04/15/2004 12:00AM

Lion Heart remains Derby's X factor


ARCADIA, Calif. - When he sprints to the lead two weeks from Saturday in the Kentucky Derby, Lion Heart cannot count on the same luxuries afforded recent front-running Derby winners who benefited from soft trips, a rival's misfortune, or mistaken strategy.

Yet while an element of luck often is required to win the Derby, perhaps Lion Heart will not need to be lucky. So what if he lost his last two starts? In the San Rafael and Blue Grass, Lion Heart ran better than the horses that beat him. It's not the first time a one-dimensional speedster won the battle and lost the war.

It happens all the time with breakneck front-runners, which does not disparage the opportunistic late-runners that were good enough to take advantage. Imperialism and The Cliff's Edge, upset winners of the San Rafael and Blue Grass, respectively, ran very well. In both races, however, runner-up Lion Heart ran better.
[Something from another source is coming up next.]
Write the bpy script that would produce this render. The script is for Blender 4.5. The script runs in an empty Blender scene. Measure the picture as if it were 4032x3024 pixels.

On March 6 in the one-mile San Rafael, Lion Heart dueled hard with sprinter Hosco. Lion Heart set blazing fractions of 45.71 seconds and 1:10.10, got nailed, and finished 4 1/2 lengths clear of third. On April 10 in the nine-furlong Blue Grass, Lion Heart went fast, put away his pace foes, and was collared. The fractions were severe - a half-mile in 46.60, six furlongs in 1:11.12. Lion Heart lost, but finished six lengths clear of third.

Beyond doubt, the San Rafael and Blue Grass established Lion Heart as the nation's fastest 3-year-old. And that is all. It does not mean he has to win the Kentucky Derby. It only means that the front-runner enters as the most influential and dangerous horse in the race.

Love him or hate him, Lion Heart will have more impact on the Derby than any other starter. He will dictate the tempo, and most everyone knows it. Unlike past Derbies won by front-runners, this year there are no surprises. Lion Heart is high profile. Or is he?

In 2002, few took War Emblem seriously. After all, Illinois Derby winners with a lofty speed figure do not win the Kentucky Derby. But the opinion turned out flat wrong when War Emblem got loose and wired the field at $43. He was the first front-running Derby winner in eight years.

The 1994 Derby was the most recent contested over a wet track. Go for Gin had proper credentials, and exploited the bad-start misfortune of favorites Holy Bull and Brocco. Go for Gin made the lead into the backstretch and splashed to a $20.20 upset on sloppy going, the first front-running winner in six years.

In 1988, the filly Winning Colors raced to the lead and was gone at $8.80. Forty Niner's jockey, Pat Day, may have committed a tactical error by not attacking the filly early. Let the debate continue. Perhaps Day did not have enough horse. That afternoon, Winning Colors was simply faster.

In 1985, Spend a Buck ran them ragged. A speedster who routinely went a half in 45-and-change, Spend a Buck opened up six lengths in 45.60, and was gone at $10.20. There may not have been a horse in the Derby lineup who could keep up with Spend a Buck, as if anyone would volunteer for that suicide mission.

Now the question is who will keep the 2004 pacesetter honest? Can anyone run with Lion Heart? Perhaps there is a sense it does not matter, and that Lion Heart will come back to the field on his own. Lion Heart may have done himself a favor by skipping the Santa Anita Derby, shipping to Keeneland, and getting beat.

Had he stayed home for the Santa Anita Derby, Lion Heart may have run himself right into the role of Kentucky Derby favorite. Consider this - the 110 Beyer that Lion Heart earned at Keeneland was more than four lengths faster than the 103 Beyer earned by Santa Anita Derby winner Castledale. In theory, Lion Heart would have won the Santa Anita Derby in a romp.

Maybe it is just as well that he shipped and lost. No longer invincible, Lion Heart is perceived as vulnerable. Having lost the Blue Grass by a half-length, Lion Heart will be taken less seriously than if he had crushed the Santa Anita Derby field.

But in two weeks, the Kentucky Derby pace may come up soft. Smarty Jones will chase, but he is not as fast as Lion Heart. Limehouse, a distant third in the Blue Grass, will not make the same mistake by engaging Lion Heart again. Pollard's Vision, default pacesetter in the slow-pace Illinois Derby, is not quick, nor is Read the Footnotes. Lion Heart could be loose on the lead.

And yet the front-runner still faces many hurdles. Lion Heart might not stay 1 1/4 miles. Three weeks between starts might be insufficient recovery time following a taxing Blue Grass effort. It is possible that a mere two preps will have provided inadequate foundation for Lion Heart.

In the 2004 Kentucky Derby, handicappers can fear Lion Heart or toss him. Either way, no analysis can be complete without addressing the dilemma of the most dangerous horse in the field. And ultimately, every bettor must decide whether Lion Heart can steal the race on a lonely lead, or whether 1 1/4 miles will be his undoing.